=== Data excerpts ===

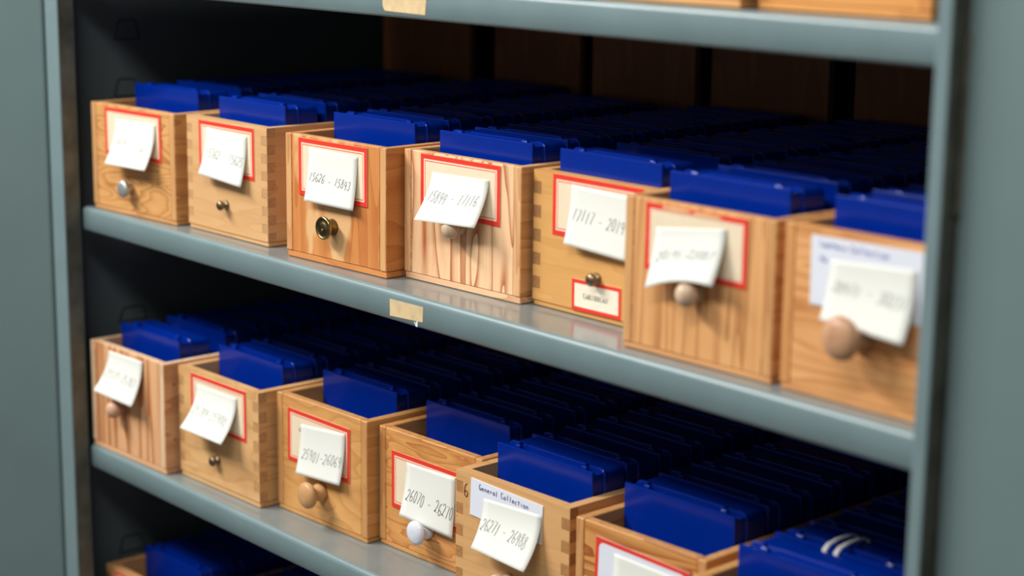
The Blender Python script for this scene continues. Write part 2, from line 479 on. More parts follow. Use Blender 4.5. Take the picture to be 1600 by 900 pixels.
# ------------------------------------------------------------------ sticky notes
def sticky_note(box_loc, rz, tl, tr, bl, br, text, v0, v1, hgt, u0, u1, mat, label, half=0.00026, bow=0.0, p1=0.55, seed=1):
    """tl,tr: (x,z) on the box front; bl,br: (x,y,z) of the free lower corners; local to the box"""
    root = thing('sticky_note', label, 'note', box_loc, rz, 'sticky notes on the box fronts')
    e = -0.0010
    def curve(t, b, v):
        P0 = Vector((t[0], e, t[1])); P2 = Vector(b)
        P1 = Vector((t[0], e - 0.0004, t[1] + (b[2] - t[1]) * p1))
        return P0 * (1 - v) ** 2 + P1 * 2 * v * (1 - v) + P2 * v * v
    def S_(u, v):
        p = curve(tl, bl, v) * (1 - u) + curve(tr, br, v) * u
        if bow: p = p + Vector((0, -0.3 * bow, bow)) * (4 * u * (1 - u) * v * v)
        return p
    def nrm(u, v):
        d = 0.01
        return (S_(u, min(v + d, 1)) - S_(u, max(v - d, 0))).cross(S_(min(u + d, 1), v) - S_(max(u - d, 0), v)).normalized() * -1
    def front(u, v):                       # unit normal on the viewer's side (-y)
        n = nrm(u, v)
        return n if n.y < 0 else -n
    nu, nv = 10, 16
    mb = MB()
    vs = [S_(i / nu, j / nv) for j in range(nv + 1) for i in range(nu + 1)]
    bs = [S_(i / nu, j / nv) - front(i / nu, j / nv) * 0.00016 for j in range(nv + 1) for i in range(nu + 1)]
    K = (nu + 1) * (nv + 1)
    fs = []
    for j in range(nv):
        for i in range(nu):
            a = j * (nu + 1) + i
            fs.append((a, a + 1, a + nu + 2, a + nu + 1))
            fs.append((K + a, K + a + nu + 1, K + a + nu + 2, K + a + 1))
    ring = [i for i in range(nu + 1)] + [j * (nu + 1) + nu for j in range(1, nv + 1)] + [nv * (nu + 1) + i for i in range(nu - 1, -1, -1)] + [j * (nu + 1) for j in range(nv - 1, 0, -1)]
    for k in range(len(ring)):
        a, b2 = ring[k], ring[(k + 1) % len(ring)]
        fs.append((a, b2, K + b2, K + a))
    mb.add(vs + bs, fs, 0, True)
    mb.build('paper', PAPER, root)
    if text:
        rnd = random.Random(seed)
        mt = MB()
        for pl in strokes(text, 0.10, rnd):
            P, NN = [], []
            for s, yv in pl:
                u = u0 + (u1 - u0) * s
                v = v0 + (v1 - v0) * s + hgt * (0.5 - yv)
                u += 0.035 * (yv - 0.5)
                u = min(max(u, 0.0), 0.995); v = min(max(v, 0), 1)
                n = front(u, v)
                P.append(S_(u, v) + n * 0.00018); NN.append(n)
            ribbon(mt, P, lambda i: NN[i], half)
        mt.build('handwriting', mat, root, fix=False)
    return root

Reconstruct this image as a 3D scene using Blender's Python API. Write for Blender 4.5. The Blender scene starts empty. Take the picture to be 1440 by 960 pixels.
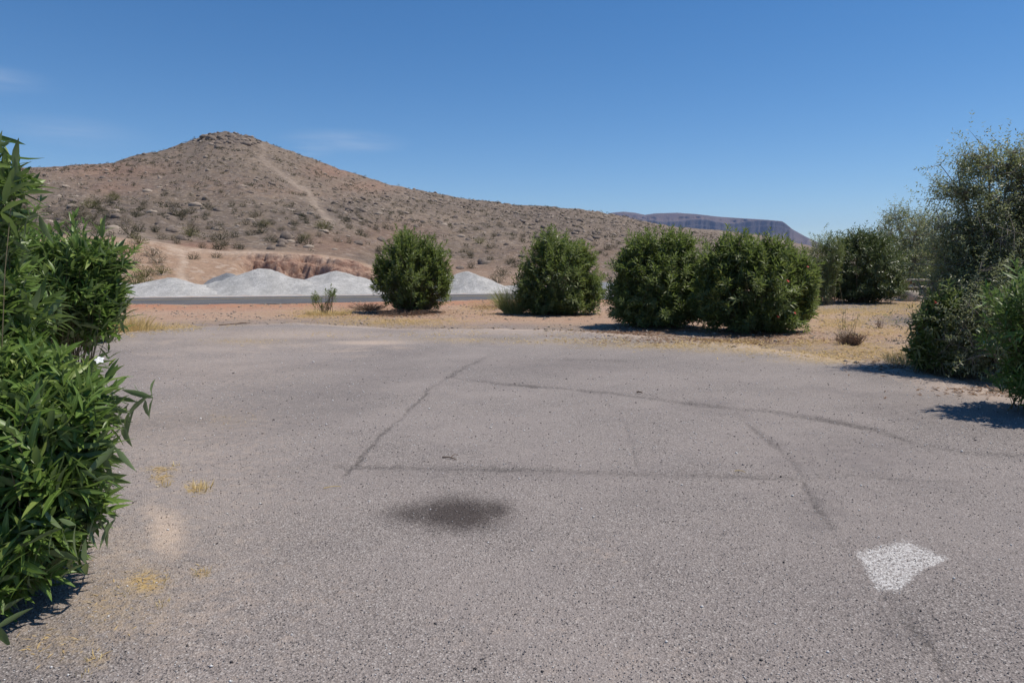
import bpy, math
import numpy as np

sc = bpy.context.scene
COL = sc.collection
rad = math.radians

# ------------------------------------------------------------------ camera
PW, PH, F = 1440.0, 960.0, 960.0        # photograph's pixel frame, focal length in its pixels
HORIZON = 375.0
CAMZ = 1.6
PITCH = math.atan((480.0 - HORIZON) / F)
cam = bpy.data.cameras.new("camera")
cam.sensor_width = 36.0
cam.lens = 36.0 * F / PW
cam.clip_start = 0.05
cam.clip_end = 30000.0
camo = bpy.data.objects.new("camera", cam)
COL.objects.link(camo)
camo.location = (0, 0, CAMZ)
camo.rotation_euler = (math.pi / 2 - PITCH, 0, 0)
sc.camera = camo

# ------------------------------------------------------------------ light, sky, exposure
SUN_EL = rad(64)
TO_SUN = np.array([math.cos(SUN_EL) * 0.99, math.cos(SUN_EL) * 0.20, math.sin(SUN_EL)])
TO_SUN /= np.linalg.norm(TO_SUN)
SUN_ROT = math.atan2(TO_SUN[0], TO_SUN[1])

world = bpy.data.worlds.new("World")
sc.world = world
world.use_nodes = True
wt = world.node_tree
for n in list(wt.nodes):
    wt.nodes.remove(n)


def wn(t, **kw):
    n = wt.nodes.new(t)
    for k, v in kw.items():
        setattr(n, k, v)
    return n


sky = wn("ShaderNodeTexSky", sky_type='NISHITA', sun_disc=False, sun_elevation=SUN_EL,
         sun_rotation=SUN_ROT, altitude=1200.0, air_density=1.0, dust_density=0.0, ozone_density=2.6)
hs = wn("ShaderNodeHueSaturation")
hs.inputs['Saturation'].default_value = 1.30
hs.inputs['Hue'].default_value = 0.501
wt.links.new(sky.outputs[0], hs.inputs['Color'])
# thin cirrus: noise stretched along the horizon, kept to a band above it
tc = wn("ShaderNodeTexCoord")
mp = wn("ShaderNodeMapping")
mp.inputs['Scale'].default_value = (3.2, 3.2, 34.0)
mp.inputs['Location'].default_value = (3.05, 0.4, 0.35)
wt.links.new(tc.outputs['Generated'], mp.inputs['Vector'])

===

» Stated exercise
What is needed is an exact reproduction of the data, pictures excluded.

» Task result
The Blender Python script for this scene continues. Write part 2, from line 479 on. More parts follow. Use Blender 4.5. Take the picture to be 1600 by 900 pixels.
# ------------------------------------------------------------------ sticky notes
def sticky_note(box_loc, rz, tl, tr, bl, br, text, v0, v1, hgt, u0, u1, mat, label, half=0.00026, bow=0.0, p1=0.55, seed=1):
    """tl,tr: (x,z) on the box front; bl,br: (x,y,z) of the free lower corners; local to the box"""
    root = thing('sticky_note', label, 'note', box_loc, rz, 'sticky notes on the box fronts')
    e = -0.0010
    def curve(t, b, v):
        P0 = Vector((t[0], e, t[1])); P2 = Vector(b)
        P1 = Vector((t[0], e - 0.0004, t[1] + (b[2] - t[1]) * p1))
        return P0 * (1 - v) ** 2 + P1 * 2 * v * (1 - v) + P2 * v * v
    def S_(u, v):
        p = curve(tl, bl, v) * (1 - u) + curve(tr, br, v) * u
        if bow: p = p + Vector((0, -0.3 * bow, bow)) * (4 * u * (1 - u) * v * v)
        return p
    def nrm(u, v):
        d = 0.01
        return (S_(u, min(v + d, 1)) - S_(u, max(v - d, 0))).cross(S_(min(u + d, 1), v) - S_(max(u - d, 0), v)).normalized() * -1
    def front(u, v):                       # unit normal on the viewer's side (-y)
        n = nrm(u, v)
        return n if n.y < 0 else -n
    nu, nv = 10, 16
    mb = MB()
    vs = [S_(i / nu, j / nv) for j in range(nv + 1) for i in range(nu + 1)]
    bs = [S_(i / nu, j / nv) - front(i / nu, j / nv) * 0.00016 for j in range(nv + 1) for i in range(nu + 1)]
    K = (nu + 1) * (nv + 1)
    fs = []
    for j in range(nv):
        for i in range(nu):
            a = j * (nu + 1) + i
            fs.append((a, a + 1, a + nu + 2, a + nu + 1))
            fs.append((K + a, K + a + nu + 1, K + a + nu + 2, K + a + 1))
    ring = [i for i in range(nu + 1)] + [j * (nu + 1) + nu for j in range(1, nv + 1)] + [nv * (nu + 1) + i for i in range(nu - 1, -1, -1)] + [j * (nu + 1) for j in range(nv - 1, 0, -1)]
    for k in range(len(ring)):
        a, b2 = ring[k], ring[(k + 1) % len(ring)]
        fs.append((a, b2, K + b2, K + a))
    mb.add(vs + bs, fs, 0, True)
    mb.build('paper', PAPER, root)
    if text:
        rnd = random.Random(seed)
        mt = MB()
        for pl in strokes(text, 0.10, rnd):
            P, NN = [], []
            for s, yv in pl:
                u = u0 + (u1 - u0) * s
                v = v0 + (v1 - v0) * s + hgt * (0.5 - yv)
                u += 0.035 * (yv - 0.5)
                u = min(max(u, 0.0), 0.995); v = min(max(v, 0), 1)
                n = front(u, v)
                P.append(S_(u, v) + n * 0.00018); NN.append(n)
            ribbon(mt, P, lambda i: NN[i], half)
        mt.build('handwriting', mat, root, fix=False)
    return root

Reconstruct this image as a 3D scene using Blender's Python API. Write for Blender 4.5. The Blender scene starts empty. Take the picture to be 1440 by 960 pixels.
import bpy, math
import numpy as np

sc = bpy.context.scene
COL = sc.collection
rad = math.radians

# ------------------------------------------------------------------ camera
PW, PH, F = 1440.0, 960.0, 960.0        # photograph's pixel frame, focal length in its pixels
HORIZON = 375.0
CAMZ = 1.6
PITCH = math.atan((480.0 - HORIZON) / F)
cam = bpy.data.cameras.new("camera")
cam.sensor_width = 36.0
cam.lens = 36.0 * F / PW
cam.clip_start = 0.05
cam.clip_end = 30000.0
camo = bpy.data.objects.new("camera", cam)
COL.objects.link(camo)
camo.location = (0, 0, CAMZ)
camo.rotation_euler = (math.pi / 2 - PITCH, 0, 0)
sc.camera = camo

# ------------------------------------------------------------------ light, sky, exposure
SUN_EL = rad(64)
TO_SUN = np.array([math.cos(SUN_EL) * 0.99, math.cos(SUN_EL) * 0.20, math.sin(SUN_EL)])
TO_SUN /= np.linalg.norm(TO_SUN)
SUN_ROT = math.atan2(TO_SUN[0], TO_SUN[1])

world = bpy.data.worlds.new("World")
sc.world = world
world.use_nodes = True
wt = world.node_tree
for n in list(wt.nodes):
    wt.nodes.remove(n)


def wn(t, **kw):
    n = wt.nodes.new(t)
    for k, v in kw.items():
        setattr(n, k, v)
    return n


sky = wn("ShaderNodeTexSky", sky_type='NISHITA', sun_disc=False, sun_elevation=SUN_EL,
         sun_rotation=SUN_ROT, altitude=1200.0, air_density=1.0, dust_density=0.0, ozone_density=2.6)
hs = wn("ShaderNodeHueSaturation")
hs.inputs['Saturation'].default_value = 1.30
hs.inputs['Hue'].default_value = 0.501
wt.links.new(sky.outputs[0], hs.inputs['Color'])
# thin cirrus: noise stretched along the horizon, kept to a band above it
tc = wn("ShaderNodeTexCoord")
mp = wn("ShaderNodeMapping")
mp.inputs['Scale'].default_value = (3.2, 3.2, 34.0)
mp.inputs['Location'].default_value = (3.05, 0.4, 0.35)
wt.links.new(tc.outputs['Generated'], mp.inputs['Vector'])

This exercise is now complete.